[begin DATASET EXTRACT]

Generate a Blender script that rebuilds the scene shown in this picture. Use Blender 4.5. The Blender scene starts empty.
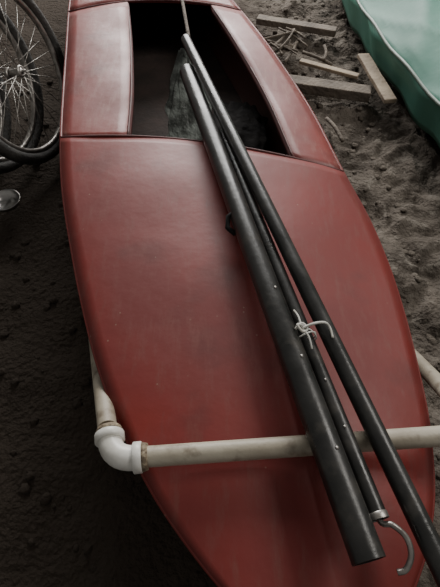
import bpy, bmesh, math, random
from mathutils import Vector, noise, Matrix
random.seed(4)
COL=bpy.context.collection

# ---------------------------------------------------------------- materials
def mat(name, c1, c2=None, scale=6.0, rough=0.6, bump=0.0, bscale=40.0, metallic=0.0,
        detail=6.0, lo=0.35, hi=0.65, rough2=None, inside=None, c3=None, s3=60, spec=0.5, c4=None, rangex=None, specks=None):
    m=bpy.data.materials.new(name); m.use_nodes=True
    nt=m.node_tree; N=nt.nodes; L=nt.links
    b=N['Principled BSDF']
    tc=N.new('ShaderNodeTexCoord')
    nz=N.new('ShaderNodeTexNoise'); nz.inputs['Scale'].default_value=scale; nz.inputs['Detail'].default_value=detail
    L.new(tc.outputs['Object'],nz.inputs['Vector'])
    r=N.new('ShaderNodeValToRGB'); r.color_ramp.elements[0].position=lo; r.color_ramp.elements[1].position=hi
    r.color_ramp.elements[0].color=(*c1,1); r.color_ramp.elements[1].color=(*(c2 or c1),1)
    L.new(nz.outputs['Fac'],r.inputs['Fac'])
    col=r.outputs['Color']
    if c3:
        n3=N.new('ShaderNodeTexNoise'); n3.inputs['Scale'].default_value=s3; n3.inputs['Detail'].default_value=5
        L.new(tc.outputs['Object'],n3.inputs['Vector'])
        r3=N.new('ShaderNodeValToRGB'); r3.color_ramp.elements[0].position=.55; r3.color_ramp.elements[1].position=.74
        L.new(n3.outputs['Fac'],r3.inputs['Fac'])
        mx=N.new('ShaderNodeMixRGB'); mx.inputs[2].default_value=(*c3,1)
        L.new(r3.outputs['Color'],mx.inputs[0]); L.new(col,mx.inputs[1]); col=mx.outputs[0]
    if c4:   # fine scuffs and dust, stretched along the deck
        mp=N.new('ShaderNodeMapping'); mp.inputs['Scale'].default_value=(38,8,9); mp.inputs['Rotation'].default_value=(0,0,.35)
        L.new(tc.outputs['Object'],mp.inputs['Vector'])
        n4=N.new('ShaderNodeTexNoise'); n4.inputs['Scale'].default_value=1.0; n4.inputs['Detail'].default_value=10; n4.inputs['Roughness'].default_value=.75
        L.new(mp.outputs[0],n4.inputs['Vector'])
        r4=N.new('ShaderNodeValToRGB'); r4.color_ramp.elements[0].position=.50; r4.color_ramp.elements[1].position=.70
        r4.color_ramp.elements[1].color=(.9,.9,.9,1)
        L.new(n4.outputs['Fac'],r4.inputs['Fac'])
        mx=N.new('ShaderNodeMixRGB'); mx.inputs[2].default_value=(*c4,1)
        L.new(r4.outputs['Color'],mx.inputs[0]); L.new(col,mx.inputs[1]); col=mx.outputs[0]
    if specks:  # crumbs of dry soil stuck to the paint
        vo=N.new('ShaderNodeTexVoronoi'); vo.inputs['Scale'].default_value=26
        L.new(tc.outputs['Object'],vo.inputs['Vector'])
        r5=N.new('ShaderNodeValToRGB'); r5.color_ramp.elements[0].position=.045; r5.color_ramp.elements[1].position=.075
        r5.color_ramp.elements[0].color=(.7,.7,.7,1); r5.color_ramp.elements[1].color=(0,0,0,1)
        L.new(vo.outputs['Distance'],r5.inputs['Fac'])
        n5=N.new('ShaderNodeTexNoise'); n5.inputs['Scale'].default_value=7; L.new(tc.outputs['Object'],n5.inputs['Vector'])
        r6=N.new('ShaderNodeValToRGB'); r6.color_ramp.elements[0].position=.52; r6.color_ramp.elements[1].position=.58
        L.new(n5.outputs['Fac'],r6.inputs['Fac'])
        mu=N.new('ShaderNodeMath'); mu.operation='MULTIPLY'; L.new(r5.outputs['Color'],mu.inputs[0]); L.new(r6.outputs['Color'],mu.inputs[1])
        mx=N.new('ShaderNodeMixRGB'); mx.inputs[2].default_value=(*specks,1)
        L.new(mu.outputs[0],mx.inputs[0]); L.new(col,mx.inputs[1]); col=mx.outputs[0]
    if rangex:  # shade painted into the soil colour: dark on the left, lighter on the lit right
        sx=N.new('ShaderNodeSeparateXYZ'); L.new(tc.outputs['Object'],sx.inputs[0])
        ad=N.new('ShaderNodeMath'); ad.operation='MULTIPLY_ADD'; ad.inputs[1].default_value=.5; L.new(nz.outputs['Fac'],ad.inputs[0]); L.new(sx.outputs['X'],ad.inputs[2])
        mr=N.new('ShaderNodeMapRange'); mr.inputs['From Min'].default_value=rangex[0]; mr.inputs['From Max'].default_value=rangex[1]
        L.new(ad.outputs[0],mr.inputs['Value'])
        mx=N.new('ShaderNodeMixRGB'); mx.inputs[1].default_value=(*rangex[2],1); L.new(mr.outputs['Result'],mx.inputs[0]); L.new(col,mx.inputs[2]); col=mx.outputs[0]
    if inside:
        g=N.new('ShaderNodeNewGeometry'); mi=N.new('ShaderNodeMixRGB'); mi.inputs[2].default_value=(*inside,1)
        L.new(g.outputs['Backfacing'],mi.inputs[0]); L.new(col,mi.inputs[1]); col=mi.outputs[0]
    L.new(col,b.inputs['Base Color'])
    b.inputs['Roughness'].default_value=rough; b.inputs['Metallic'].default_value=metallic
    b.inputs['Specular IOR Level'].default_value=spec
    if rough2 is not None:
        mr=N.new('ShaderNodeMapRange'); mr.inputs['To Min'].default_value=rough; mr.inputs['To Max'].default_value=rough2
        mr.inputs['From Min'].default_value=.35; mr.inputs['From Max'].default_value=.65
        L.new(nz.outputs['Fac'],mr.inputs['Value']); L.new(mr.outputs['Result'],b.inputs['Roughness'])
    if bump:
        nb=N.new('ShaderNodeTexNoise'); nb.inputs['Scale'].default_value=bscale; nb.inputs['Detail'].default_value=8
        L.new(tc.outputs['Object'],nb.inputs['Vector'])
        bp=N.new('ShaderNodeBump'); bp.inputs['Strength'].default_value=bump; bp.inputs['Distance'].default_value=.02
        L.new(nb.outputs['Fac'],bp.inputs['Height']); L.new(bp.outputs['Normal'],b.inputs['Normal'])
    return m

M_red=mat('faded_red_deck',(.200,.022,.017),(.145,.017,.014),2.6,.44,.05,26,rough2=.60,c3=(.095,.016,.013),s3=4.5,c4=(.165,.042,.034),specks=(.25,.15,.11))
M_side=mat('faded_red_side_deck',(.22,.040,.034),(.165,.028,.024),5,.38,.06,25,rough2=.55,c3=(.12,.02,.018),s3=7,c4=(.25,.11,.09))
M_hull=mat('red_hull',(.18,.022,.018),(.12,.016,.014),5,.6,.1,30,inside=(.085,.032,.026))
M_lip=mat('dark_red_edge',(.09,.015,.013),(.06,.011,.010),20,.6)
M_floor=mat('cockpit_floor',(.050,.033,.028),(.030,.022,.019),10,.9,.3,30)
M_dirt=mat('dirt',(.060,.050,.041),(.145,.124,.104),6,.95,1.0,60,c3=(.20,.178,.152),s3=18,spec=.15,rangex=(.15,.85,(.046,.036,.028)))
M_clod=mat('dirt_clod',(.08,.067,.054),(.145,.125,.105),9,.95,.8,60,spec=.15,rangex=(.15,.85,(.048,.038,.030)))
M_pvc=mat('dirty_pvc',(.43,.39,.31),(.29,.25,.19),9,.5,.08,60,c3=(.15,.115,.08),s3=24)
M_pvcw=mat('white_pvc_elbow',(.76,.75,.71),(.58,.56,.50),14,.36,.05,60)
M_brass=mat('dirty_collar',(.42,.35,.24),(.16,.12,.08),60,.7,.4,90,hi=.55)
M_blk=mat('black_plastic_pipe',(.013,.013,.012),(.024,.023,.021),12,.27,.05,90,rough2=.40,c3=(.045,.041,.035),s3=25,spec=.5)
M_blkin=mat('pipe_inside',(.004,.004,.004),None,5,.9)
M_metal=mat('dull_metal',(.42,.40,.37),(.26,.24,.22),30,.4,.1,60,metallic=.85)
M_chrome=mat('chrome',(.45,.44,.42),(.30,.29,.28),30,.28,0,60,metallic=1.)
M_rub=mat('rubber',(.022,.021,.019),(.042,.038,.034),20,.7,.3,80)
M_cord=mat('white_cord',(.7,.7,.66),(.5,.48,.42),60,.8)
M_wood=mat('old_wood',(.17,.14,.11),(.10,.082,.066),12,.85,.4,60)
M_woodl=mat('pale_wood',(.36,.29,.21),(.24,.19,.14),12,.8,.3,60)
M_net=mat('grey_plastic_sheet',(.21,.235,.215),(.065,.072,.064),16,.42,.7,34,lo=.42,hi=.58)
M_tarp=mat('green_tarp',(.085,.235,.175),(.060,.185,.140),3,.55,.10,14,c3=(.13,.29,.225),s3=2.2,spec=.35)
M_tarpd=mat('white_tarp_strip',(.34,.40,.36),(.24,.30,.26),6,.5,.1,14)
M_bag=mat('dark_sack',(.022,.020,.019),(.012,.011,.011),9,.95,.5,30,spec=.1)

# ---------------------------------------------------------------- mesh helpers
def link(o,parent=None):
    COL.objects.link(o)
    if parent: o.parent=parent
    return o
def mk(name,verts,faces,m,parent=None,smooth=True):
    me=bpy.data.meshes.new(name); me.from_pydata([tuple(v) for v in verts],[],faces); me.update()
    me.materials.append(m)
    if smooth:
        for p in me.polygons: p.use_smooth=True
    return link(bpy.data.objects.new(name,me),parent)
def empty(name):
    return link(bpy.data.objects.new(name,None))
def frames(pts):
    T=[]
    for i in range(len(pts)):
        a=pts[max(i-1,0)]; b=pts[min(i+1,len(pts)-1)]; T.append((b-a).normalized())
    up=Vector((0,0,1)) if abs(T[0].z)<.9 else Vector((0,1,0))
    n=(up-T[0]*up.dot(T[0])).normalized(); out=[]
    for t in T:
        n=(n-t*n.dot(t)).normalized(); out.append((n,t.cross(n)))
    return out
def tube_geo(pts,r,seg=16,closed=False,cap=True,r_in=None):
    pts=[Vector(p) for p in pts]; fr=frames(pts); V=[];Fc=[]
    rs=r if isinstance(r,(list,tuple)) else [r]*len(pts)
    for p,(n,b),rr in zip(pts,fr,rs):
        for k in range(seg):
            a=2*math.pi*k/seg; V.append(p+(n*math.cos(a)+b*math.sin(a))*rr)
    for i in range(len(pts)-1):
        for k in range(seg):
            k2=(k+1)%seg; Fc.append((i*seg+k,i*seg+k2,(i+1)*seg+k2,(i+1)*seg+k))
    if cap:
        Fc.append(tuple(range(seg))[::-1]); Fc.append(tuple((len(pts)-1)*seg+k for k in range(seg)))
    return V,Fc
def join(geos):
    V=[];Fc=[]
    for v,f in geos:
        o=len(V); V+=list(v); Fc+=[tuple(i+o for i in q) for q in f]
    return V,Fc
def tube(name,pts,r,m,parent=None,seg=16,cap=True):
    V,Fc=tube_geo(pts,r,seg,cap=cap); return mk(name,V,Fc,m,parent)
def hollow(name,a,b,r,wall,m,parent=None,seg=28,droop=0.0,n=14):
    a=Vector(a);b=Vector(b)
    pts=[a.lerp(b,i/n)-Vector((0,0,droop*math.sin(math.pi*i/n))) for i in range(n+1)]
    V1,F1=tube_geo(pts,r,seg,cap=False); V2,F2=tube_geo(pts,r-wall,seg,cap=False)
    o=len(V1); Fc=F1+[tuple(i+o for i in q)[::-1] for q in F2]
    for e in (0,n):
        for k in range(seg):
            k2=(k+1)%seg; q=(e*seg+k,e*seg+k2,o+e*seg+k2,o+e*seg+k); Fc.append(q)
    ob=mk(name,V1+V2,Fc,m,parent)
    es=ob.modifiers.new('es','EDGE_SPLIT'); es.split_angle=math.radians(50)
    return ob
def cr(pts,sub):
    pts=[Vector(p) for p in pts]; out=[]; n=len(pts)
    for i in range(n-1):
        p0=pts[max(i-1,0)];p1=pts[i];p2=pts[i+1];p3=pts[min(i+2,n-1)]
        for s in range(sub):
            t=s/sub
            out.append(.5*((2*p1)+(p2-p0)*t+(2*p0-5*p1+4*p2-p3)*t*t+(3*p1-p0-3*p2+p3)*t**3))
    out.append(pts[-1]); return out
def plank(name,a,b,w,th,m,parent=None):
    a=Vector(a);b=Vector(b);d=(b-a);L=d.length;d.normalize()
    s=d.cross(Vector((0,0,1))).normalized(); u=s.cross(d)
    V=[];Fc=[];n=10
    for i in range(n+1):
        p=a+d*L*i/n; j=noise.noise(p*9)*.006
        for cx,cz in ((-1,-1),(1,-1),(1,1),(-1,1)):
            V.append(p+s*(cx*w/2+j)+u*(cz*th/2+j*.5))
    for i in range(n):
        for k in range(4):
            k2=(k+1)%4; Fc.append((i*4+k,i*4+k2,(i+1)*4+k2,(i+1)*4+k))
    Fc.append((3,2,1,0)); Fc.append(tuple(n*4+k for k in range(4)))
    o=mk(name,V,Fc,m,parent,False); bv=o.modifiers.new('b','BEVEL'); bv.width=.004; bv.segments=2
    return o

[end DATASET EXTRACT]

▶ _WRITTEN TASK_:
From the first line of the listing above, repeat every line through the one holding "COL=bpy.context.collection". Both ends count, and pictures stay out.

▶ _COMPLETE RESPONSE_:
Generate a Blender script that rebuilds the scene shown in this picture. Use Blender 4.5. The Blender scene starts empty.
import bpy, bmesh, math, random
from mathutils import Vector, noise, Matrix
random.seed(4)
COL=bpy.context.collection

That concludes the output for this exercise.